Es difícil leer Jovellanos en la Sevilla de la Ilustración sin pensar continuamente en la tragedia que se abatió sobre la vida del magistrado Rico Lara. El llamado “caballero del foro” por el abogado Baena Bocanegra y “juez indefenso” por su biógrafo, el gran Paco Correal, tuvo que ver cómo se convertía en un apestado en la ciudad por la que, hasta solo unas horas antes, paseaba plácidamente. Fue suspendido de empleo y sueldo y la gente (tan valiente) lo insultaba por la calle. Dos años después, en el 98, fue declarado inocente, pero las heridas tuvieron que quedar para siempre. El recuerdo que uno guarda de él es el de un hombre encogido y abrumado por la injusticia.
En el libro hay un momento en el que Rico Lara habla del asistente Pablo de Olavide, a cuya tertulia sevillana acudía Jovellanos. Y ahí es inevitable que al lector se le dispare esa tendencia humana a hacer paralelismos que representó mejor que nadie Plutarco. Rico Lara no puede evitar sentir una mezcla de admiración y piedad por aquel asistente de Sevilla que terminó pagando sus osadías modernizadoras y espíritu volteriano con un durísimo proceso que le destrozó la vida: se le despojó del hábito de Santiago, se le desterró a cuarenta leguas de la Corte y Reales Sitios, se le prohibió llevar espada, montar a caballo o vestir plata y oro, y ya no pudo regresar a América... Como cuenta el propio autor, al oír el autillo, el asistente cayó desmayado.

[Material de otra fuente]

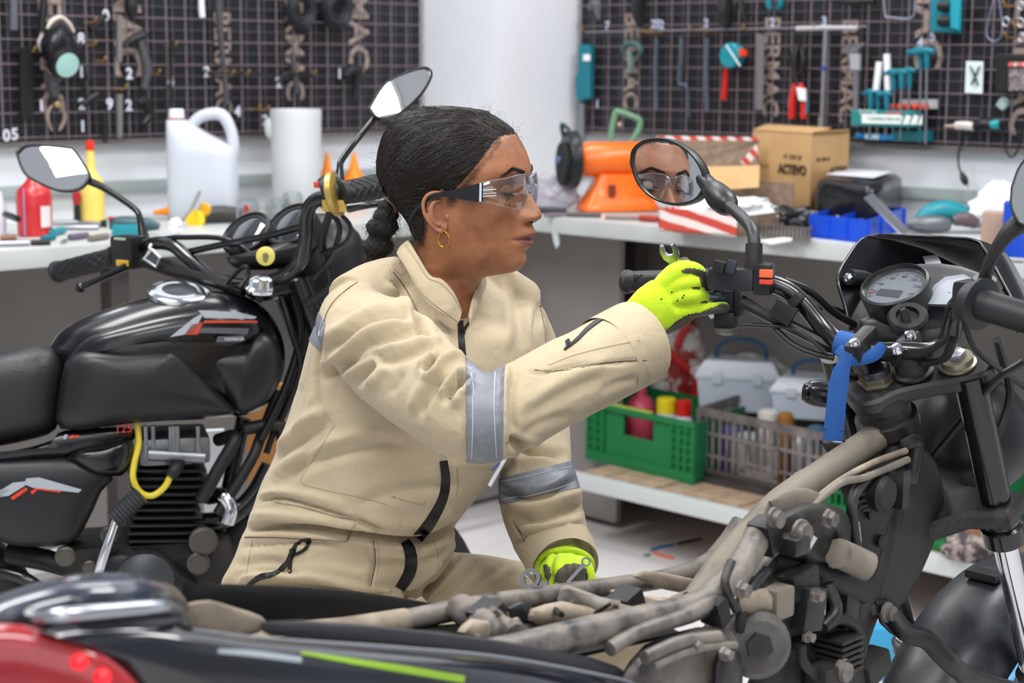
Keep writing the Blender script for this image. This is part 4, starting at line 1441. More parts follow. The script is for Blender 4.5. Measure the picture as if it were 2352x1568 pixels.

A Olavide lo juzgó la Inquisición y a Rico Lara un tribunal mucho más terrible, una sociedad mediática que, aunque todavía no había irrumpido internet en nuestras vidas, ya anunciaba ese mundo orwelliano que empezamos a atisbar. A Rico Lara, un inocente, también le quitaron el caballo y la espada. Es decir, su honor. Y muchos nunca pidieron perdón.